──────── Input material ────────

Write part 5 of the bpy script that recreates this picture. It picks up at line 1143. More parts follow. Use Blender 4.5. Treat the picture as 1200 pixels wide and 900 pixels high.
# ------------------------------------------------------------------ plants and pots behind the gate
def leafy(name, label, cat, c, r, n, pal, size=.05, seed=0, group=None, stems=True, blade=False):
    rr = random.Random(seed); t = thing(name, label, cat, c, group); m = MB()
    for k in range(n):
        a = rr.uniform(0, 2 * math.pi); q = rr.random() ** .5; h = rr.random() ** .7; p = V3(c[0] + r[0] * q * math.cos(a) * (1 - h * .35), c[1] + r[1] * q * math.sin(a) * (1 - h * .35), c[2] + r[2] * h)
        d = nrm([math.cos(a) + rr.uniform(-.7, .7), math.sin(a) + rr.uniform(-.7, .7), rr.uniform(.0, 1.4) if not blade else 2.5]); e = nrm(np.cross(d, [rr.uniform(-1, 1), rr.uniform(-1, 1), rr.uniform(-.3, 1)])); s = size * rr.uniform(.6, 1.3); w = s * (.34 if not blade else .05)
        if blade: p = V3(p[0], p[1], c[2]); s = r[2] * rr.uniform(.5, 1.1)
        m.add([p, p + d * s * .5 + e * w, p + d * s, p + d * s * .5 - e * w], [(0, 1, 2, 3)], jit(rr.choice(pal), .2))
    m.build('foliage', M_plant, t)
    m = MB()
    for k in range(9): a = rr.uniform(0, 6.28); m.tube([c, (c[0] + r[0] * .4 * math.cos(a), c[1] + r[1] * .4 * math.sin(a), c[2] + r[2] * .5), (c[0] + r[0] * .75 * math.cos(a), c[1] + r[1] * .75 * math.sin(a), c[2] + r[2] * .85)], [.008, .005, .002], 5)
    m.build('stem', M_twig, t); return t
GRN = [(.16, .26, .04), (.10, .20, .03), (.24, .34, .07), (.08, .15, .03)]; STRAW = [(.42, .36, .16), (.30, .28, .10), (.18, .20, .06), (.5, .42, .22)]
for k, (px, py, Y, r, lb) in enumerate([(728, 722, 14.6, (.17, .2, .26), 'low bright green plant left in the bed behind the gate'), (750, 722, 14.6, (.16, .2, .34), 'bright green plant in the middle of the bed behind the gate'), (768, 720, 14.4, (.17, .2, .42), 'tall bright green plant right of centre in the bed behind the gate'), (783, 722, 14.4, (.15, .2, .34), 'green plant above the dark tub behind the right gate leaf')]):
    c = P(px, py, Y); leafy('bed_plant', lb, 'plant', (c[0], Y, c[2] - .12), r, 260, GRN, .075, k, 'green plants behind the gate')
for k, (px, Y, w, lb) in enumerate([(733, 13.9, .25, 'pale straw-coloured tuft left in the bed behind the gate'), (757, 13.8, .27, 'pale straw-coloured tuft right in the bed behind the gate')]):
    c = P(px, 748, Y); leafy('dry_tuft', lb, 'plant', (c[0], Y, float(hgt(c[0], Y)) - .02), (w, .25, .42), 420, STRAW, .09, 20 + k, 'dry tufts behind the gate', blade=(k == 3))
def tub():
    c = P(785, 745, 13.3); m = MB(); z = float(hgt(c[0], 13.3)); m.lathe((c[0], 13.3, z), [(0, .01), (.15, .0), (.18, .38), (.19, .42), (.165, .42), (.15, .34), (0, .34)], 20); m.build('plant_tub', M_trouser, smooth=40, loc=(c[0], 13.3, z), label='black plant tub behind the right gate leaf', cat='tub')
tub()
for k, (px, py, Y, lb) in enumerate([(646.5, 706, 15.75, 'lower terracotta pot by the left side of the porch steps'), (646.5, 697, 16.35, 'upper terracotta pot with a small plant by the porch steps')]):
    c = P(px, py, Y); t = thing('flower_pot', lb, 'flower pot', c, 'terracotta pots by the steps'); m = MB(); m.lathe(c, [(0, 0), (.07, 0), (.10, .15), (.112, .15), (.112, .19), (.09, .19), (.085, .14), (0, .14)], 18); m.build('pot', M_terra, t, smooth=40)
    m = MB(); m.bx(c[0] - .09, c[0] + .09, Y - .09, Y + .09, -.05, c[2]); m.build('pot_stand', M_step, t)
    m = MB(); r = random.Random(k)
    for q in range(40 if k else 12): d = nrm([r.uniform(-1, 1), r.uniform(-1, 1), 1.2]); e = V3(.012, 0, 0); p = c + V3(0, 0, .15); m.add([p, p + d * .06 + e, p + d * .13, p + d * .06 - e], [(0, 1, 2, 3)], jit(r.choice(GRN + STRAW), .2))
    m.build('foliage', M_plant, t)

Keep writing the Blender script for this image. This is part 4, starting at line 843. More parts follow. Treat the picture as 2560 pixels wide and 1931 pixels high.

────────

**Given task**: Provide an exact reproduction of all the entries shown above.

**Finished exercise**:
Write part 5 of the bpy script that recreates this picture. It picks up at line 1143. More parts follow. Use Blender 4.5. Treat the picture as 1200 pixels wide and 900 pixels high.
# ------------------------------------------------------------------ plants and pots behind the gate
def leafy(name, label, cat, c, r, n, pal, size=.05, seed=0, group=None, stems=True, blade=False):
    rr = random.Random(seed); t = thing(name, label, cat, c, group); m = MB()
    for k in range(n):
        a = rr.uniform(0, 2 * math.pi); q = rr.random() ** .5; h = rr.random() ** .7; p = V3(c[0] + r[0] * q * math.cos(a) * (1 - h * .35), c[1] + r[1] * q * math.sin(a) * (1 - h * .35), c[2] + r[2] * h)
        d = nrm([math.cos(a) + rr.uniform(-.7, .7), math.sin(a) + rr.uniform(-.7, .7), rr.uniform(.0, 1.4) if not blade else 2.5]); e = nrm(np.cross(d, [rr.uniform(-1, 1), rr.uniform(-1, 1), rr.uniform(-.3, 1)])); s = size * rr.uniform(.6, 1.3); w = s * (.34 if not blade else .05)
        if blade: p = V3(p[0], p[1], c[2]); s = r[2] * rr.uniform(.5, 1.1)
        m.add([p, p + d * s * .5 + e * w, p + d * s, p + d * s * .5 - e * w], [(0, 1, 2, 3)], jit(rr.choice(pal), .2))
    m.build('foliage', M_plant, t)
    m = MB()
    for k in range(9): a = rr.uniform(0, 6.28); m.tube([c, (c[0] + r[0] * .4 * math.cos(a), c[1] + r[1] * .4 * math.sin(a), c[2] + r[2] * .5), (c[0] + r[0] * .75 * math.cos(a), c[1] + r[1] * .75 * math.sin(a), c[2] + r[2] * .85)], [.008, .005, .002], 5)
    m.build('stem', M_twig, t); return t
GRN = [(.16, .26, .04), (.10, .20, .03), (.24, .34, .07), (.08, .15, .03)]; STRAW = [(.42, .36, .16), (.30, .28, .10), (.18, .20, .06), (.5, .42, .22)]
for k, (px, py, Y, r, lb) in enumerate([(728, 722, 14.6, (.17, .2, .26), 'low bright green plant left in the bed behind the gate'), (750, 722, 14.6, (.16, .2, .34), 'bright green plant in the middle of the bed behind the gate'), (768, 720, 14.4, (.17, .2, .42), 'tall bright green plant right of centre in the bed behind the gate'), (783, 722, 14.4, (.15, .2, .34), 'green plant above the dark tub behind the right gate leaf')]):
    c = P(px, py, Y); leafy('bed_plant', lb, 'plant', (c[0], Y, c[2] - .12), r, 260, GRN, .075, k, 'green plants behind the gate')
for k, (px, Y, w, lb) in enumerate([(733, 13.9, .25, 'pale straw-coloured tuft left in the bed behind the gate'), (757, 13.8, .27, 'pale straw-coloured tuft right in the bed behind the gate')]):
    c = P(px, 748, Y); leafy('dry_tuft', lb, 'plant', (c[0], Y, float(hgt(c[0], Y)) - .02), (w, .25, .42), 420, STRAW, .09, 20 + k, 'dry tufts behind the gate', blade=(k == 3))
def tub():
    c = P(785, 745, 13.3); m = MB(); z = float(hgt(c[0], 13.3)); m.lathe((c[0], 13.3, z), [(0, .01), (.15, .0), (.18, .38), (.19, .42), (.165, .42), (.15, .34), (0, .34)], 20); m.build('plant_tub', M_trouser, smooth=40, loc=(c[0], 13.3, z), label='black plant tub behind the right gate leaf', cat='tub')
tub()
for k, (px, py, Y, lb) in enumerate([(646.5, 706, 15.75, 'lower terracotta pot by the left side of the porch steps'), (646.5, 697, 16.35, 'upper terracotta pot with a small plant by the porch steps')]):
    c = P(px, py, Y); t = thing('flower_pot', lb, 'flower pot', c, 'terracotta pots by the steps'); m = MB(); m.lathe(c, [(0, 0), (.07, 0), (.10, .15), (.112, .15), (.112, .19), (.09, .19), (.085, .14), (0, .14)], 18); m.build('pot', M_terra, t, smooth=40)
    m = MB(); m.bx(c[0] - .09, c[0] + .09, Y - .09, Y + .09, -.05, c[2]); m.build('pot_stand', M_step, t)
    m = MB(); r = random.Random(k)
    for q in range(40 if k else 12): d = nrm([r.uniform(-1, 1), r.uniform(-1, 1), 1.2]); e = V3(.012, 0, 0); p = c + V3(0, 0, .15); m.add([p, p + d * .06 + e, p + d * .13, p + d * .06 - e], [(0, 1, 2, 3)], jit(r.choice(GRN + STRAW), .2))
    m.build('foliage', M_plant, t)

Keep writing the Blender script for this image. This is part 4, starting at line 843. More parts follow. Treat the picture as 2560 pixels wide and 1931 pixels high.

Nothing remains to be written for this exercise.